There are some problems with this.
1. This is not optional for videos that support it. If it was processed as 60fps video, then 1080p and 720p streams will only be served as 60fps.
2. Chrome has an outstanding crippling bug for months now in H/W decoding: https://code.google.com/p/chro... with the only viable workaround "disable HW decoding"
Those two combined together mean that 1080p60 is unwatchable on decent but not sparkling-new laptops under Windows, dropping frames / freezing constantly.
No this is Google favoring new standards before some browsers are quite ready for it. Firefox supports 60fps if the video is encoded in WebM (VP9) which only happens on Youtube if it has enough views to warrant encoding it in additional formats. Mozilla is still working on Media Source Extensions and MPEG-DASH support which is needed to play back h.264@60fps but afaik it should be in FF36 although it's not ready yet in nightly 36 builds.
Google could have added support in the Flash player but why would they put in the effort for a fairly novel feature when they are trying to replace flash with HTML5? In a few months every browser will support the HTML5 features and nobody will remember this story.
Just to add to this, 60fps works fine in Internet Explorer 11 and in Safari as well. In fact both have supported it for some time. Of the major browsers, at this point Firefox is the odd man out.

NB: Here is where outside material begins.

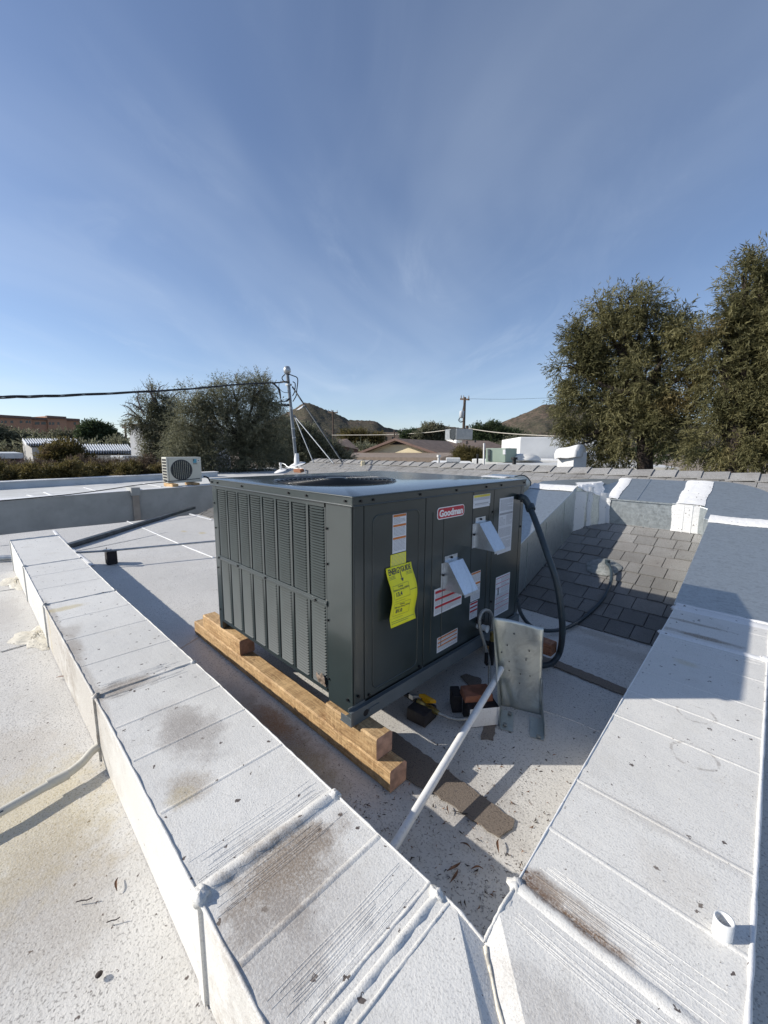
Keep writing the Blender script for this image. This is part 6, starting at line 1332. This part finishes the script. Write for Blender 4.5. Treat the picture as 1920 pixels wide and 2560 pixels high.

Firefox is the odd man out because they chose not to support a patent encumbered file format. Out of Microsoft, Apple, Google and Mozilla, they are the only ones to care about user freedom.
Frames are similar to each other (this is a big way that H.264 gets compression) and the more FPS you have, the more similar the frames are since each is a smaller time slice away from the last one. So you may not need a whole lot more bandwidth.
A good example is AVCHD, that's the H.264 camera format that is popular with consumer and pro cameras. The 2.0 spec supports 30fps and 60fps. At 30fps you store data at 24mbps, at 60fps you store it at 28mbps. Same visual quality, only 4mbps more to get the extra 30fps.
Same idea scales down to lower bitrates. You do need more bits to maintain the same quality, but not a ton.
Firefox is the odd man out because they chose not to support a patent encumbered file format. Out of Microsoft, Apple, Google and Mozilla, they are the only ones to care about user freedom.
Indeed, and the irony is that Firefox *is* supporting 60fps in Google's own videoformat, WebM/VP9, but Google themselves don't support this format on most of Youtube.